The Insurance Law Center, which had its formal opening in January, was established to formalize the University's offerings in insurance law. Created through a combination of public and private funding, the center offers more courses in insurance law than any other law school in the country.

The University last year adopted a master's degree in insurance law, which has received approval from the Board of Trustees and the American Association of Law Schools. The state Board of Governors will review the program this spring and the American Bar Association, which has completed a site evaluation, will vote on the program next month..

The one-year program, expected to begin enrolling students this fall, is named for the Phoenix Mutual Home Life Insurance Co., which produced more than $700,000 in endowment gifts and grants for the center. Many of the courses will be taught by those in the industry.

Googins, who has taught insurance law at the law school since 1964, was the founding director and the impetus behind the center.

"The law journal is one of the key components of the center. I think it's a boon to our master's degree program. It will be a vehicle not only for those in the program, but for all of our students," he says. "The journal is a very significant jewel in the crown of the center."

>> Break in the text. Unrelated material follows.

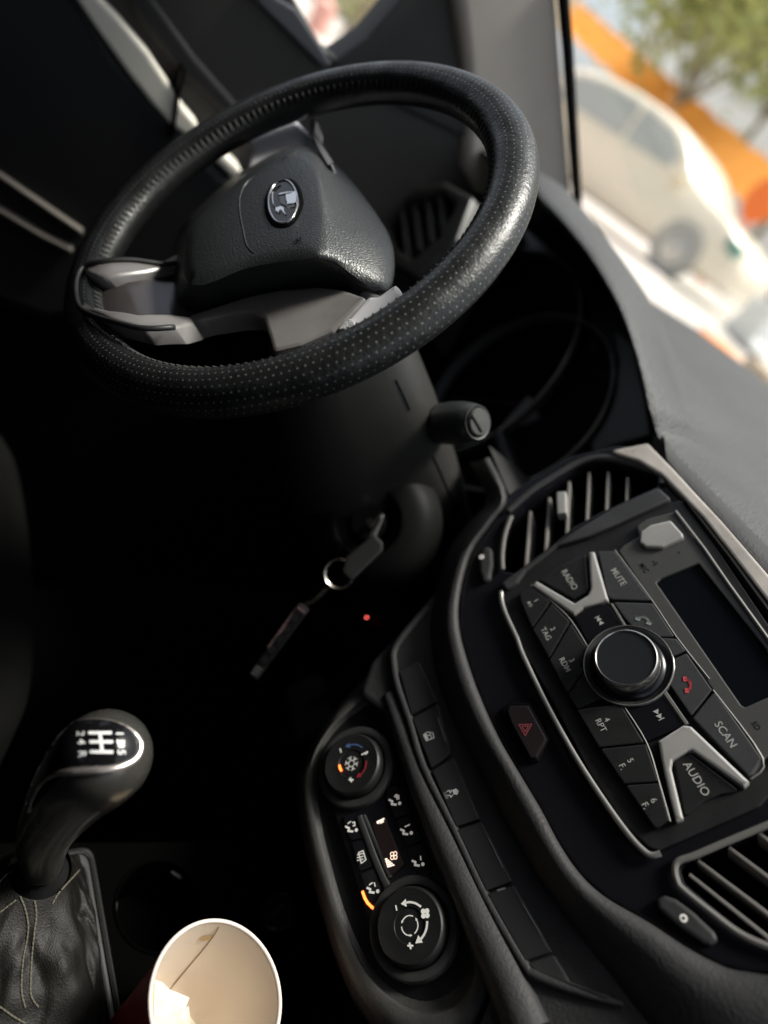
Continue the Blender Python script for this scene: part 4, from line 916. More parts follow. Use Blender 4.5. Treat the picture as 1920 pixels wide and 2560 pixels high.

Staib says the center also will be of great importance to the future of the journal.

"This is the first year the insurance center has become structured, but it is already a huge resource for us, as are Professors Baker and Googins," she says. "The center and its components will strengthen the journal and help it grow. Having an LL.M. program will bring top people from law schools and from the industry. Most other schools have no more than an introductory course in insurance law."

Staib says about 50 students work on the journal, which will print its next issue in April with articles from an American Association of Law Schools symposium sponsored by the center last year.

"We'll be publishing top names in insurance because of the center's symposium," Staib says. "The more superior authors you have, the more it becomes recognized and a desirable place for authors to have their work published."

Authors have included numerous well known experts in academia and in the practical arena, such as William Young, a professor at Columbia Law School and one of the leading law insurance scholars since the 1950s.

Baker says the center and the journal take a broad view of insurance. He says insurance affects everyone.

"Insurance is a field where academic and practicing lawyers have much in common. There is less of a gap between law schools and law practice. The center offers something everyone can use. I hope we bring long-range, informed perspectives to bear on insurance risk and responsibility. In our world, insurance issues such as health insurance and motor vehicle insurance inevitably end up in the legal sphere.".